DSFARECOMEMBERS key element1 element2
Test for membership in the same set within the DSF. If the given elements are in the same set, a non-zero integer is returned; zero, otherwise.
DSFISMEMBER key element
Test for membership within the DSF. If the given element is in the DSF, a non-zero integer is returned; zero, otherwise.
DSFUNION key element1 element2
Merge the two sets containing the given elements. If both elements are already members of the same set, no operation is performed.
DSFCARD key
Return the number of sets within the DSF.
DSFSIZE key
Return the number of elements within the DSF.
DSFFINDSET key element
Return all elements in the set of the DSF containing the given element.
DSFDUMP key
Return the entire structure of the DSF as a list of lists.

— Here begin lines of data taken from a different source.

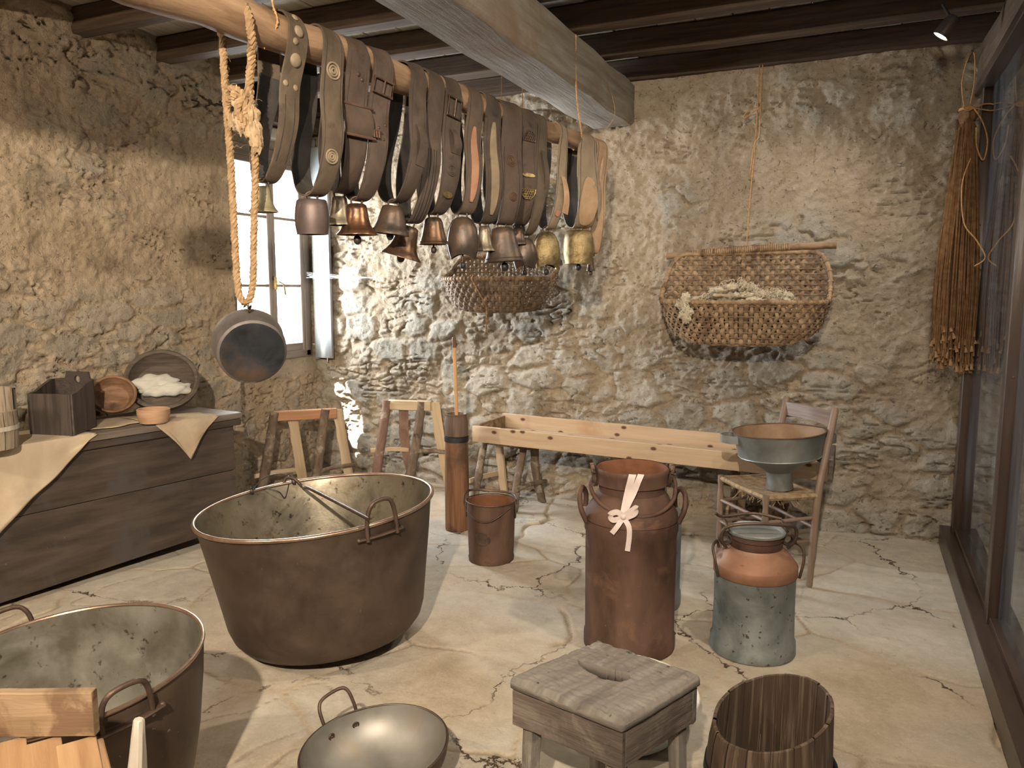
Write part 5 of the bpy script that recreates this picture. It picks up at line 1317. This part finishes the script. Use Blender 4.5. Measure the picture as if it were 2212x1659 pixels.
    if clap:
        cp = MB(); e_ = c_+Mx @ Vector((0, 0, -Hb_*clap)); cp.tube([c_+Mx @ Vector((0, 0, -.01)), e_], .004, 8); cp.ball(e_, max(Rb2*.20, .012), 14, (1, 1, 1.15)); cp.build('clapper', M['iron_dark'], th)
    return th
cowbell('cowbell at the near end of the row, small greenish bell on a studded collar', 612, 1, (567, 402, 458, 68, 'flare', 'bell_green', .8, 0, 0), ('lea1', .078, .10, 'lea_dark'),
        [('studs', [(.075, 0, .012), (.13, .0, .019), (.165, -.012, .011), (.205, 0, .022), (.25, -.02, .010), (.25, .02, .010)], 'lea5'), ('lines', .27, .40, (-.018, .018), 'lea_dark'), ('buckle', .70, .06, .05, 'iron')])
cowbell('cowbell with a barrel-shaped reddish grey bell, second in the row from the rope', 690, 1, (673, 430, 506, 70, 'barrel', 'bell_red', .75, 0, 0), ('lea1', .088, .125, 'lea_dark'),
        [('rosette', .20, 0, .026, 'lea5'), ('rosette', .36, 0, .022, 'lea5'), ('lines', .08, .42, (-.034, .034), 'lea_dark')])
cowbell('cowbell with a pale flared bell behind the barrel-shaped one, on a wide plated collar', 745, 1, (733, 424, 486, 66, 'flare', 'bell_pale', .8, 0, 0, .10), ('lea3', .098, .11, 'lea_dark'),
        [('plate', .285, .11, .105, 'lea3'), ('studs', [(.19, 0, .008), (.20, .02, .007)], 'iron')])
cowbell('cowbell with a shiny coppery flared bell and a round clapper', 800, 1, (770, 440, 507, 90, 'flare', 'bell_copper', .9, 0, 1.16, .0), ('lea3', .085, .11, 'lea_dark'),
        [('buckle', .20, .09, .05, 'rust'), ('studs', [(.27, .03, .006), (.28, .0, .006), (.30, .02, .006)], 'iron')])
cowbell('cowbell with a smooth grey cone bell and broad open collar', 878, 1, (849, 444, 506, 82, 'cone', 'bell_iron', .9, 7, 1.06), ('lea0', .078, .15, 'lea_dark'),
        [('tongue', .26, .16, .045, 'lea0', -.02)])
cowbell('cowbell with a bronze flared bell tilted to one side, hanging lowest of the row', 918, 1, (884, 488, 558, 90, 'flare', 'bell_bronze', .92, 16, 1.02, .05), ('lea0', .078, .12, 'lea_dark'),
        [('lines', .28, .45, (-.02, -.008, .008, .02), 'iron_dark')])
cowbell('cowbell with a brown bowl-shaped bell and brass-tipped strap, beside the tilted bronze bell', 955, 1, (936, 469, 528, 66, 'skirt', 'bell_bronze', .92, 0, 1.2), ('lea0', .090, .12, 'lea_dark'),
        [('buckle', .19, .085, .075, 'iron'), ('tongue', .24, .10, .05, 'lea0', .0), ('panel', .385, .40, .05, 'brass'), ('rosette', .33, 0, .02, 'lea0')])
cowbell('cowbell with a large round brown bell below a reddish tan tongue', 1003, 1, (999, 468, 560, 68, 'round', 'bell_iron', .7, 0, 1.14, -.02), ('lea2', .080, .10, 'lea_dark'),
        [('panel', .22, .41, .036, 'tan_red')])
cowbell('cowbell with a small pale brass flared bell squeezed between two larger dark bells', 1042, 1, (1046, 488, 542, 52, 'flare', 'bell_pale', .9, 0, 0, .10), ('lea0', .085, .11, 'lea_dark'),
        [('panel', .19, .42, .042, 'lea5'), ('studs', [(.25, 0, .006), (.29, 0, .007), (.33, 0, .006)], 'brass')])
cowbell('cowbell with a wide dark skirted bell under a broad rusty collar', 1085, 1, (1084, 490, 565, 88, 'skirt', 'bell_iron', .8, -4, 1.15), ('lea3', .105, .10, 'lea_dark'),
        [('rosette', .27, 0, .026, 'rust'), ('rosette', .36, .01, .018, 'rust'), ('lines', .24, .44, (-.040, .040), 'iron_dark')])
cowbell('cowbell with a pierced brass ornament on its collar and a small dark bell', 1122, 1, (1118, 492, 528, 40, 'cone', 'bell_iron', .9, 0, 0, .1), ('lea2', .10, .10, 'lea_dark'),
        [('lace', .205, .085, 'iron', 1), ('lace', .335, .085, 'brass', -1), ('panel', .29, .30, .08, 'brass')])
cowbell('cowbell with a dark rounded bell below the collar with brass ornament', 1152, 1, (1133, 513, 582, 52, 'round', 'bell_iron', .75, 0, 1.1, .02), ('lea1', .06, .13, 'lea_dark'), [('tongue', .22, .22, .035, 'lea2', .0)])
cowbell('cowbell with a rounded gilt bell, reddish leather tie, near the far end', 1200, 1, (1180, 500, 581, 62, 'round', 'bell_gold', .75, 0, 1.08, -.03), ('lea5', .055, .12, 'lea_dark'), [('tongue', .28, .19, .04, 'tan', .0), ('panel', .38, .40, .03, 'tan_red')])
cowbell('cowbell with a squat gilt bell on a tooled tan collar, near the far end', 1252, 1, (1250, 497, 570, 64, 'barrel', 'bell_gold', .8, 0, 1.1), ('lea5', .11, .13, 'lea_dark'),
        [('panel', .27, .44, .105, 'lea6'), ('studs', [(.295, -.03, .007), (.295, 0, .007), (.295, .03, .007), (.345, .0, .005), (.38, .0, .006)], 'lea5')])
cowbell('cowbell last in the row, tiny dark bell on a light tan strap', 1284, 1, (1276, 552, 585, 18, 'cone', 'bell_iron', .9, 0, 1.15, .03), ('lea6', .075, .075, 'tan'), [('panel', .17, .34, .02, 'bowl_pale')])

# ropes and cords the pole hangs by
def rope(mb, pts, r_, turns_per_m=22, strands=3, n_=6, step=.012):
    pts = smooth_path(pts, 10); P = [Vector(p) for p in pts]; L_ = [0]
    for i in range(1, len(P)): L_.append(L_[-1]+(P[i]-P[i-1]).length)
    tot = L_[-1]; N_ = max(int(tot/step), 4); cen = []; j_ = 0
    for i in range(N_+1):
        s = tot*i/N_
        while j_ < len(P)-2 and L_[j_+1] < s: j_ += 1
        cen.append((P[j_].lerp(P[j_+1], (s-L_[j_])/max(L_[j_+1]-L_[j_], 1e-6)), s))
    for k in range(strands):
        q, ref = [], Vector((1, .2, .1)).normalized()
        for i, (c_, s) in enumerate(cen):
            t = (cen[min(i+1, N_)][0]-cen[max(i-1, 0)][0]).normalized(); a_ = (ref-t*ref.dot(t)).normalized(); ref = a_; b_ = t.cross(a_)
            an = 2*pi*(s*turns_per_m+k/strands); q.append(c_+a_*cos(an)*r_*.52+b_*sin(an)*r_*.52)
        mb.tube(q, r_*.56, n_)
    return mb
s0 = pole_at(540); rp0 = PA+PD*s0; rr0 = pole_r(s0)
d_ = proj(rp0)[2]
rl = thing('hemp_rope', rp0, 'thick hairy hemp rope looped over the pole with a knot, holding the hanging pot', 'rope')
low = atd(529, 652, d_+.02)
m1 = MB()
def rx(x, y, dd=0): return atd(x, y, d_+dd)
rope(m1, [rx(480, 75, .03), rx(484, 150, .02), rx(490, 235), rx(497, 330, -.01), rx(503, 430), rx(508, 530), rx(514, 620), rx(524, 652), rx(537, 650), rx(546, 615), rx(548, 520), rx(550, 430), rx(551, 345, -.02), rx(548, 300, -.03)], .0122)
m1.build('loop', M['rope'], rl)
m2 = MB(); rope(m2, [rx(546, 298, -.03), rx(541, 230, -.03), rx(538, 190, -.03), rx(543, 130, -.04), rx(543, 75, -.075), rx(534, 25, -.075), rx(520, -12, -.03), rx(480, -30, .02), rx(465, 0, .07), rx(476, 50, .07), rx(480, 78, .03)], .0142)
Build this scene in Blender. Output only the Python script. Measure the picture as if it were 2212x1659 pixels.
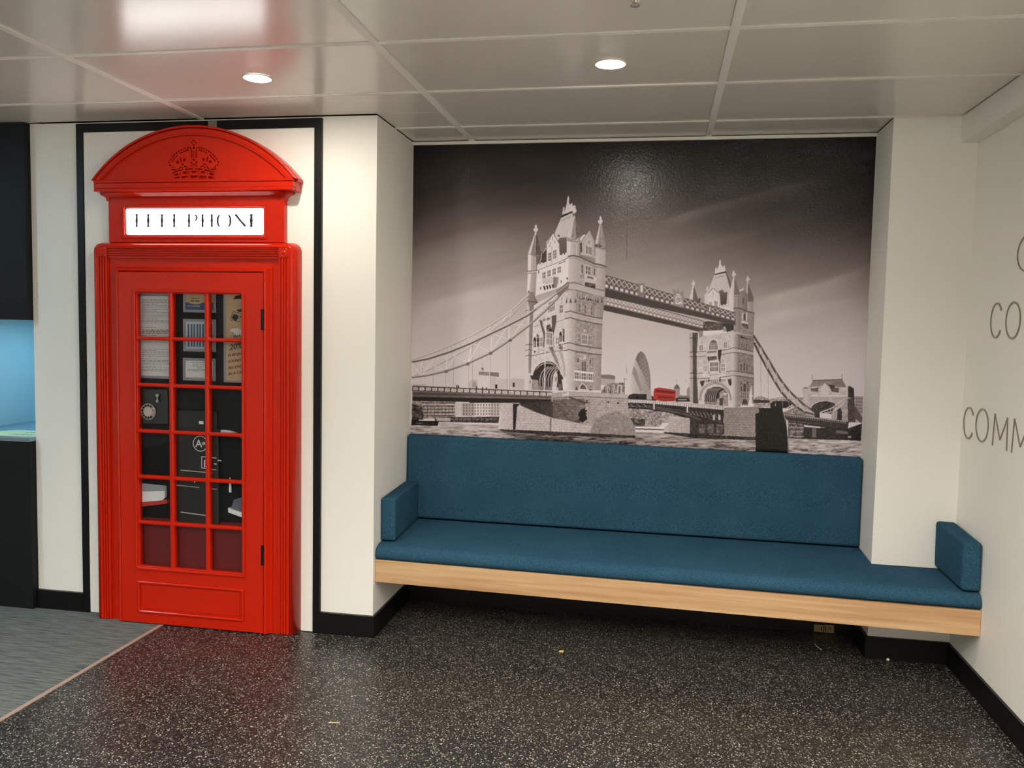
import bpy, bmesh, math, random
import numpy as np
from mathutils import Matrix, Vector

scene = bpy.context.scene
for _o in list(bpy.data.objects):
    bpy.data.objects.remove(_o, do_unlink=True)

# ---------------------------------------------------------------- camera
FPX = 1789.4
CAM = np.array([1.31785, -3.71423, 1.49960])
YAW, PITCH, ROLL = 0.175969, 0.068607, -0.020205
def cam_axes():
    cy, sy, cp, sp, cr, sr = math.cos(YAW), math.sin(YAW), math.cos(PITCH), math.sin(PITCH), math.cos(ROLL), math.sin(ROLL)
    f = np.array([-sy*cp, cy*cp, -sp]); r = np.array([cy, sy, 0.0]); d = np.cross(f, r)
    return cr*r+sr*d, -sr*r+cr*d, f
AX_R, AX_D, AX_F = cam_axes()
cam_data = bpy.data.cameras.new('camera')
cam_data.sensor_width = 36.0
cam_data.lens = FPX/2212*36.0
cam_data.clip_start = 0.05
cam_ob = bpy.data.objects.new('camera', cam_data)
scene.collection.objects.link(cam_ob)
cam_ob.matrix_world = Matrix(((AX_R[0], -AX_D[0], -AX_F[0], CAM[0]), (AX_R[1], -AX_D[1], -AX_F[1], CAM[1]), (AX_R[2], -AX_D[2], -AX_F[2], CAM[2]), (0, 0, 0, 1)))
scene.camera = cam_ob

# ---------------------------------------------------------------- world, view
world = bpy.data.worlds.new('world'); scene.world = world; world.use_nodes = True
world.node_tree.nodes['Background'].inputs[0].default_value = (.60, .62, .65, 1)
world.node_tree.nodes['Background'].inputs[1].default_value = .10
scene.view_settings.view_transform = 'Standard'
scene.view_settings.look = 'None'
scene.view_settings.exposure = 0.45
scene.view_settings.gamma = 1.0
scene.view_settings.use_curve_mapping = False
scene.cycles.use_denoising = True
scene.cycles.max_bounces = 10
scene.cycles.diffuse_bounces = 6
scene.cycles.transparent_max_bounces = 16
scene.cycles.sample_clamp_indirect = 6.0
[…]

Co-membership and union are the key features here, and their time-complexity is O(ln N)
, where N
is the number of elements within the DSF. This may, however, seem disappointing. These operations are said to have, on average, O(1)
time-complexity. This is true. For Redis, however, we must tell it what elements we're interested in as strings. Before Redis can apply DSF-algorithms, it must dereference those strings, and this is where the O(ln N)
cost comes in. For now, I'm not sure of a way around this. In any case, the DSF data-structure should be fast enough for many applications. Admittedly, I can't really think of any applications, but maybe you can.
All that said, the find-set and removal commands were added for completeness, but they are inherently and relatively innefficient operations on a DSF, and should probably be avoided unless your DSFs aren't too big. Both are O(N ln N)
, as are the operations of saving and loading a DSF to/from disk.
Beware: the dump command currently has worst-case time-complexity O(N^2)
. It's provided mainly for debugging purposes.